Zudem wäre nicht offenkundig, dass die Bezeichnung der Klägerin, wie im Berichtigungsantrag angegeben, zutreffend wäre. Der von den Klägerbevollmächtigten vorgelegte Handelsregisterauszug vom 9. Oktober 2020 mit dem Eintrag, dass die Gesellschafterversammlung vom 15. Oktober 2019 die Umwandlung in eine GbR beschlossen habe, betrifft die Voraussetzungen für die Herbeiführung der Umwandlung (vgl. §§ 234, 235 Abs. 1 UmwG; vgl. hierzu auch Ihrig in Semler/Stengel/Leonard, UmwG, 5. Aufl. 2021, § 235 Rn. 1).
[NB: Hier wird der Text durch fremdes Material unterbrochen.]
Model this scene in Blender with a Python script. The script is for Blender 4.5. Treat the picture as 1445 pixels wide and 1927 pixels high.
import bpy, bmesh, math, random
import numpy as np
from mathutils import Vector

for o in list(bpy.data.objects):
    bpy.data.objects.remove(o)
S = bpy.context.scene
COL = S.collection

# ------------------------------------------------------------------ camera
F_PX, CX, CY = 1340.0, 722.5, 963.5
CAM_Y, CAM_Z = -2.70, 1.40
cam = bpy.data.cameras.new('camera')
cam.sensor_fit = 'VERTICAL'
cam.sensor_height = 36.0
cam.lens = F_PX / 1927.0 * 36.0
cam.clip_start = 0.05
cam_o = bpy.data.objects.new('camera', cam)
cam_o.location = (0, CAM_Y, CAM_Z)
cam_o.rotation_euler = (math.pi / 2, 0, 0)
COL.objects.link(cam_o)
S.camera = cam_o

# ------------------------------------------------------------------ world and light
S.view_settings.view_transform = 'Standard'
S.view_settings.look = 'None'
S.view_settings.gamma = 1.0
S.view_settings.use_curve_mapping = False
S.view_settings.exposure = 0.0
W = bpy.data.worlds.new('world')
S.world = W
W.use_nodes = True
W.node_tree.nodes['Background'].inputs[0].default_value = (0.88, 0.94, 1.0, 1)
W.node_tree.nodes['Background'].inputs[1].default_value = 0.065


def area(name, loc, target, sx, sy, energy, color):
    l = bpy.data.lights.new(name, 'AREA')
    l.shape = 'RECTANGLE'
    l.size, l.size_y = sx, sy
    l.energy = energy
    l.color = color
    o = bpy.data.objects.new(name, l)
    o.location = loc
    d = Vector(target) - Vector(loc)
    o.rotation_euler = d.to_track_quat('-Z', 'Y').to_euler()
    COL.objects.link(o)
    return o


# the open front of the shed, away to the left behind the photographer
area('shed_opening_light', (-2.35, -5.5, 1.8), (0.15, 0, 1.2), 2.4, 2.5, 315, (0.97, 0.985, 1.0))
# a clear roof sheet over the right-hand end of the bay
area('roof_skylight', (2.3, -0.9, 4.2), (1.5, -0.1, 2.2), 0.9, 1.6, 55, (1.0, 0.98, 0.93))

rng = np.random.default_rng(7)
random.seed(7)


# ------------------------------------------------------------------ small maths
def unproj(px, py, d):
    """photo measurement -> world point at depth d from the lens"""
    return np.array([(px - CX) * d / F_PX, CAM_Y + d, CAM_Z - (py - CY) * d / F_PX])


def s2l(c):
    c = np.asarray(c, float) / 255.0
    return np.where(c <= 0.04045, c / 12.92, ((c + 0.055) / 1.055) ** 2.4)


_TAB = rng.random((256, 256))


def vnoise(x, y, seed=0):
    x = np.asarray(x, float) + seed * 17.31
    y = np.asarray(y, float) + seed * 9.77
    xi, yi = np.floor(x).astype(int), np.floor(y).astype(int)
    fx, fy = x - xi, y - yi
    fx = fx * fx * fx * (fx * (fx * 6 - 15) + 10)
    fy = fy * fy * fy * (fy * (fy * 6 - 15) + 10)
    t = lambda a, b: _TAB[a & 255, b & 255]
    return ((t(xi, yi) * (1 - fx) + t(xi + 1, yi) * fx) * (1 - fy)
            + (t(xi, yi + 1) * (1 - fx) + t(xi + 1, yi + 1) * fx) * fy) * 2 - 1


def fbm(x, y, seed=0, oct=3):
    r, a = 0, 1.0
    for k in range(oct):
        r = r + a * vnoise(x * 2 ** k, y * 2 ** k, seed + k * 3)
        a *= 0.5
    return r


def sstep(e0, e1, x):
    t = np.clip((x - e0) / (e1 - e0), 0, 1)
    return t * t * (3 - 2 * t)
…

Ob der Handelsregisterauszug den im Zeitpunkt der Beschlussfassung aktuellen gesellschaftsrechtlichen Stand der Klägerin abbildet, ist aber jedenfalls nicht offenkundig. Da die GbR nicht in das Handelsregister eingetragen wird (vgl. Ihrig, a.a.O.; Schäfer in Münchener Kommentar zum BGB, 8. Aufl. 2020, § 705 Rn. 10), können nämlich gesellschaftsrechtliche Veränderungen betreffend die GbR nach der Umwandlung nicht dem Handelsregister entnommen werden. Zudem war die Klägerin für ihre Bevollmächtigten im Zeitpunkt des antragsgegenständlichen Beschlusses bereits über ein Jahr nicht mehr erreichbar (vgl. BA Rn. 8); dementsprechend ist die Angabe der Anschrift einer der Gesellschafterinnen der Klägerin nicht gesichert (vgl. BA Rn. 8 und Rn. 10).
Schließlich enthält (auch) die im Berichtigungsantrag angegebene Bezeichnung der Klägerin keine vollständigen Angaben nach § 117 Abs. 2 Nr. 1 VwGO, nämlich weder die Anschrift der GbR noch deren gesetzliche(n) Vertreter. Zu einer unvollständigen und damit ihrerseits unrichtigen (vgl. Rennert in Eyermann, VwGO, 15. Aufl. 2019, § 118 Rn. 3; Bamberger in Wysk, VwGO, 3. Aufl. 2020 § 117 Rn. 3) Bezeichnung der Beteiligten kann ein Antrag auf “Berichtigung” nach § 118 VwGO jedoch nicht führen.
Der Antrag war daher abzulehnen.
3. Einer Kostenentscheidung bedarf es nicht, da das Berichtigungsverfahren zur Instanz gehört (vgl. Rennert in Eyermann, VwGO, 15. Aufl. 2019, § 118 Rn. 5).
Dieser Beschluss ist unanfechtbar (§ 152 Abs. 1 VwGO).